— Start —

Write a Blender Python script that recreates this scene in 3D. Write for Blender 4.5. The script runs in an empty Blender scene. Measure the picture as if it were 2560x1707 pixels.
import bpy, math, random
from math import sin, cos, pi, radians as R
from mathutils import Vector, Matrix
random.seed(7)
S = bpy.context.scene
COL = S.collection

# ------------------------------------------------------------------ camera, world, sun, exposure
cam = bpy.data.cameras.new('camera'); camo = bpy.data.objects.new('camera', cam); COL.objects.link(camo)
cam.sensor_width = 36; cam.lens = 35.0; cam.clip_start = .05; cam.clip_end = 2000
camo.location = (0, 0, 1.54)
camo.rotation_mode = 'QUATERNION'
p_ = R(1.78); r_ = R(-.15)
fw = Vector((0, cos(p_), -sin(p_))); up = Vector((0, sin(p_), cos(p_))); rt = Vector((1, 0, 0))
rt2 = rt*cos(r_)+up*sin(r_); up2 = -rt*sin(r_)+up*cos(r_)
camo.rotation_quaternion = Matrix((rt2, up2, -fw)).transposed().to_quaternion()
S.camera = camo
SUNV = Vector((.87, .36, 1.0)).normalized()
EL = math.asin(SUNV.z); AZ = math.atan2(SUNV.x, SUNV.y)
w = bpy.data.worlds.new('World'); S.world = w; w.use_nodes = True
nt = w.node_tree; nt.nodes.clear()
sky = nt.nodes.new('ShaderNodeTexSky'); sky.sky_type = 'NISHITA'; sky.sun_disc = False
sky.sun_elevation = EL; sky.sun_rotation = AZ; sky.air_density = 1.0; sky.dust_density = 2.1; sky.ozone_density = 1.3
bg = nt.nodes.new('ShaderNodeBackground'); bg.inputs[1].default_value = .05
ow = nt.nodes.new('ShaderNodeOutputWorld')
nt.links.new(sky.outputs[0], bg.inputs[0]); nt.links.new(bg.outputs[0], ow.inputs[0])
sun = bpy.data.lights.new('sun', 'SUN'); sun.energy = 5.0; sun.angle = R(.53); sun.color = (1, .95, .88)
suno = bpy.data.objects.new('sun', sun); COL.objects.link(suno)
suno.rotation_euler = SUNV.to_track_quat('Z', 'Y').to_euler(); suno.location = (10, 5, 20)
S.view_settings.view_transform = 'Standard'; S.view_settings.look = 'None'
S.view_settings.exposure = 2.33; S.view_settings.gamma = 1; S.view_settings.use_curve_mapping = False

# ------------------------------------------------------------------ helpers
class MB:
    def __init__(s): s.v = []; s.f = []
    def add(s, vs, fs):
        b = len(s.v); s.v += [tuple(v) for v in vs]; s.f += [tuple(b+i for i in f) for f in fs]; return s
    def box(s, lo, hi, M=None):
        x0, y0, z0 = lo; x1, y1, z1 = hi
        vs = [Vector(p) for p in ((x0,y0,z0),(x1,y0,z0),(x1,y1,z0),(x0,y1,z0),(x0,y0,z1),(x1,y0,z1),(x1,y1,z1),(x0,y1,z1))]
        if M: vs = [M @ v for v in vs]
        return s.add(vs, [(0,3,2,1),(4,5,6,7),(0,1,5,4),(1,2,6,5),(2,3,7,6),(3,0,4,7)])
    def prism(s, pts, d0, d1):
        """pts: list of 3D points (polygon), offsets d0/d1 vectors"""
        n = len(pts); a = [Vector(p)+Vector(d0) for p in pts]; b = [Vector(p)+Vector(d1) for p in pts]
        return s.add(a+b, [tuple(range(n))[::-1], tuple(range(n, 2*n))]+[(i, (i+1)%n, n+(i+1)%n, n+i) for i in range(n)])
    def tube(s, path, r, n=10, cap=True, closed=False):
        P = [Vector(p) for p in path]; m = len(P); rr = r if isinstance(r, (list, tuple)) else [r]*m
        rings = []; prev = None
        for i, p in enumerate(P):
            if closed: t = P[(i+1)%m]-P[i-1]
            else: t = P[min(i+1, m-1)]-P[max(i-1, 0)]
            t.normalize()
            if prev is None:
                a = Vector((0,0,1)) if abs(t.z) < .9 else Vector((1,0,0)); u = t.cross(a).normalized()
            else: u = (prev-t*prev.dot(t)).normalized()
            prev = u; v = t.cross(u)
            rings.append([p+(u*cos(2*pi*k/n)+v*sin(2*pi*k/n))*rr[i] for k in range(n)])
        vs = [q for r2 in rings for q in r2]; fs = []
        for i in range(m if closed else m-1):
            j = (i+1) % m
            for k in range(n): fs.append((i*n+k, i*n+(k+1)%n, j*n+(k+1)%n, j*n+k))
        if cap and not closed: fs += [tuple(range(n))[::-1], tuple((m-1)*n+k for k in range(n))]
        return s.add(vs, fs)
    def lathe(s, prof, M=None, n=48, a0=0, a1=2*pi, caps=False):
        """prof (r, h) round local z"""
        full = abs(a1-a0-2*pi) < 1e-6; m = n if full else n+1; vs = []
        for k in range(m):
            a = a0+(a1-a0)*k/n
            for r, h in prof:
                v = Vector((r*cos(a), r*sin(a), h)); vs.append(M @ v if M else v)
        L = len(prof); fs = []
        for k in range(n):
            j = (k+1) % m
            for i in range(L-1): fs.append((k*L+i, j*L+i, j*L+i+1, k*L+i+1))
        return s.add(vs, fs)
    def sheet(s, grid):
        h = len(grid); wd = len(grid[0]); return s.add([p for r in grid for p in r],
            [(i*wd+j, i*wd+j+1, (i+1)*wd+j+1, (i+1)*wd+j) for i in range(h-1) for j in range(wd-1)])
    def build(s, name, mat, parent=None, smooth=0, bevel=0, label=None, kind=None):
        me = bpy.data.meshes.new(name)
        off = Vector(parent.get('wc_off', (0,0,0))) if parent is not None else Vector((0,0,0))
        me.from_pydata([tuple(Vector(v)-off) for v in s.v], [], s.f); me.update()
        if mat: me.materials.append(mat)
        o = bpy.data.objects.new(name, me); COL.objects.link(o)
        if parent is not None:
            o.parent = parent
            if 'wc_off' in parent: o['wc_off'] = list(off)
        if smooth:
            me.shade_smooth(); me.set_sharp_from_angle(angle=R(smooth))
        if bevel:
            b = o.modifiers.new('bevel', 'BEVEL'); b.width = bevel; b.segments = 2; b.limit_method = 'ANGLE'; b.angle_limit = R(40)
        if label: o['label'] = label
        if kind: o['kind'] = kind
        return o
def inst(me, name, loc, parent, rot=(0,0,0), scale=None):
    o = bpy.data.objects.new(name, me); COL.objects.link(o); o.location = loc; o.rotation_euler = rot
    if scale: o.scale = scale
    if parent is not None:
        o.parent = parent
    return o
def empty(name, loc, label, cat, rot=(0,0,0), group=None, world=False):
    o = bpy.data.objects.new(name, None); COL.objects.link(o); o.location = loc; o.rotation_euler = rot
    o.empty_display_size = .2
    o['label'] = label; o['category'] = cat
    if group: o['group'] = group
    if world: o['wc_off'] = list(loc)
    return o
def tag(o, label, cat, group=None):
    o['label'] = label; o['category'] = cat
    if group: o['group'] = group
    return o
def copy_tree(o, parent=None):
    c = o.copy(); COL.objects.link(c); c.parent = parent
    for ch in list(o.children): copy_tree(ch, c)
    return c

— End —

Reproduce all of the data exactly as given.

Write a Blender Python script that recreates this scene in 3D. Write for Blender 4.5. The script runs in an empty Blender scene. Measure the picture as if it were 2560x1707 pixels.
import bpy, math, random
from math import sin, cos, pi, radians as R
from mathutils import Vector, Matrix
random.seed(7)
S = bpy.context.scene
COL = S.collection

# ------------------------------------------------------------------ camera, world, sun, exposure
cam = bpy.data.cameras.new('camera'); camo = bpy.data.objects.new('camera', cam); COL.objects.link(camo)
cam.sensor_width = 36; cam.lens = 35.0; cam.clip_start = .05; cam.clip_end = 2000
camo.location = (0, 0, 1.54)
camo.rotation_mode = 'QUATERNION'
p_ = R(1.78); r_ = R(-.15)
fw = Vector((0, cos(p_), -sin(p_))); up = Vector((0, sin(p_), cos(p_))); rt = Vector((1, 0, 0))
rt2 = rt*cos(r_)+up*sin(r_); up2 = -rt*sin(r_)+up*cos(r_)
camo.rotation_quaternion = Matrix((rt2, up2, -fw)).transposed().to_quaternion()
S.camera = camo
SUNV = Vector((.87, .36, 1.0)).normalized()
EL = math.asin(SUNV.z); AZ = math.atan2(SUNV.x, SUNV.y)
w = bpy.data.worlds.new('World'); S.world = w; w.use_nodes = True
nt = w.node_tree; nt.nodes.clear()
sky = nt.nodes.new('ShaderNodeTexSky'); sky.sky_type = 'NISHITA'; sky.sun_disc = False
sky.sun_elevation = EL; sky.sun_rotation = AZ; sky.air_density = 1.0; sky.dust_density = 2.1; sky.ozone_density = 1.3
bg = nt.nodes.new('ShaderNodeBackground'); bg.inputs[1].default_value = .05
ow = nt.nodes.new('ShaderNodeOutputWorld')
nt.links.new(sky.outputs[0], bg.inputs[0]); nt.links.new(bg.outputs[0], ow.inputs[0])
sun = bpy.data.lights.new('sun', 'SUN'); sun.energy = 5.0; sun.angle = R(.53); sun.color = (1, .95, .88)
suno = bpy.data.objects.new('sun', sun); COL.objects.link(suno)
suno.rotation_euler = SUNV.to_track_quat('Z', 'Y').to_euler(); suno.location = (10, 5, 20)
S.view_settings.view_transform = 'Standard'; S.view_settings.look = 'None'
S.view_settings.exposure = 2.33; S.view_settings.gamma = 1; S.view_settings.use_curve_mapping = False

# ------------------------------------------------------------------ helpers
class MB:
    def __init__(s): s.v = []; s.f = []
    def add(s, vs, fs):
        b = len(s.v); s.v += [tuple(v) for v in vs]; s.f += [tuple(b+i for i in f) for f in fs]; return s
    def box(s, lo, hi, M=None):
        x0, y0, z0 = lo; x1, y1, z1 = hi
        vs = [Vector(p) for p in ((x0,y0,z0),(x1,y0,z0),(x1,y1,z0),(x0,y1,z0),(x0,y0,z1),(x1,y0,z1),(x1,y1,z1),(x0,y1,z1))]
        if M: vs = [M @ v for v in vs]
        return s.add(vs, [(0,3,2,1),(4,5,6,7),(0,1,5,4),(1,2,6,5),(2,3,7,6),(3,0,4,7)])
    def prism(s, pts, d0, d1):
        """pts: list of 3D points (polygon), offsets d0/d1 vectors"""
        n = len(pts); a = [Vector(p)+Vector(d0) for p in pts]; b = [Vector(p)+Vector(d1) for p in pts]
        return s.add(a+b, [tuple(range(n))[::-1], tuple(range(n, 2*n))]+[(i, (i+1)%n, n+(i+1)%n, n+i) for i in range(n)])
    def tube(s, path, r, n=10, cap=True, closed=False):
        P = [Vector(p) for p in path]; m = len(P); rr = r if isinstance(r, (list, tuple)) else [r]*m
        rings = []; prev = None
        for i, p in enumerate(P):
            if closed: t = P[(i+1)%m]-P[i-1]
            else: t = P[min(i+1, m-1)]-P[max(i-1, 0)]
            t.normalize()
            if prev is None:
                a = Vector((0,0,1)) if abs(t.z) < .9 else Vector((1,0,0)); u = t.cross(a).normalized()
            else: u = (prev-t*prev.dot(t)).normalized()
            prev = u; v = t.cross(u)
            rings.append([p+(u*cos(2*pi*k/n)+v*sin(2*pi*k/n))*rr[i] for k in range(n)])
        vs = [q for r2 in rings for q in r2]; fs = []
        for i in range(m if closed else m-1):
            j = (i+1) % m
            for k in range(n): fs.append((i*n+k, i*n+(k+1)%n, j*n+(k+1)%n, j*n+k))
        if cap and not closed: fs += [tuple(range(n))[::-1], tuple((m-1)*n+k for k in range(n))]
        return s.add(vs, fs)
    def lathe(s, prof, M=None, n=48, a0=0, a1=2*pi, caps=False):
        """prof (r, h) round local z"""
        full = abs(a1-a0-2*pi) < 1e-6; m = n if full else n+1; vs = []
        for k in range(m):
            a = a0+(a1-a0)*k/n
            for r, h in prof:
                v = Vector((r*cos(a), r*sin(a), h)); vs.append(M @ v if M else v)
        L = len(prof); fs = []
        for k in range(n):
            j = (k+1) % m
            for i in range(L-1): fs.append((k*L+i, j*L+i, j*L+i+1, k*L+i+1))
        return s.add(vs, fs)
    def sheet(s, grid):
        h = len(grid); wd = len(grid[0]); return s.add([p for r in grid for p in r],
            [(i*wd+j, i*wd+j+1, (i+1)*wd+j+1, (i+1)*wd+j) for i in range(h-1) for j in range(wd-1)])
    def build(s, name, mat, parent=None, smooth=0, bevel=0, label=None, kind=None):
        me = bpy.data.meshes.new(name)
        off = Vector(parent.get('wc_off', (0,0,0))) if parent is not None else Vector((0,0,0))
        me.from_pydata([tuple(Vector(v)-off) for v in s.v], [], s.f); me.update()
        if mat: me.materials.append(mat)
        o = bpy.data.objects.new(name, me); COL.objects.link(o)
        if parent is not None:
            o.parent = parent
            if 'wc_off' in parent: o['wc_off'] = list(off)
        if smooth:
            me.shade_smooth(); me.set_sharp_from_angle(angle=R(smooth))
        if bevel:
            b = o.modifiers.new('bevel', 'BEVEL'); b.width = bevel; b.segments = 2; b.limit_method = 'ANGLE'; b.angle_limit = R(40)
        if label: o['label'] = label
        if kind: o['kind'] = kind
        return o
def inst(me, name, loc, parent, rot=(0,0,0), scale=None):
    o = bpy.data.objects.new(name, me); COL.objects.link(o); o.location = loc; o.rotation_euler = rot
    if scale: o.scale = scale
    if parent is not None:
        o.parent = parent
    return o
def empty(name, loc, label, cat, rot=(0,0,0), group=None, world=False):
    o = bpy.data.objects.new(name, None); COL.objects.link(o); o.location = loc; o.rotation_euler = rot
    o.empty_display_size = .2
    o['label'] = label; o['category'] = cat
    if group: o['group'] = group
    if world: o['wc_off'] = list(loc)
    return o
def tag(o, label, cat, group=None):
    o['label'] = label; o['category'] = cat
    if group: o['group'] = group
    return o
def copy_tree(o, parent=None):
    c = o.copy(); COL.objects.link(c); c.parent = parent
    for ch in list(o.children): copy_tree(ch, c)
    return c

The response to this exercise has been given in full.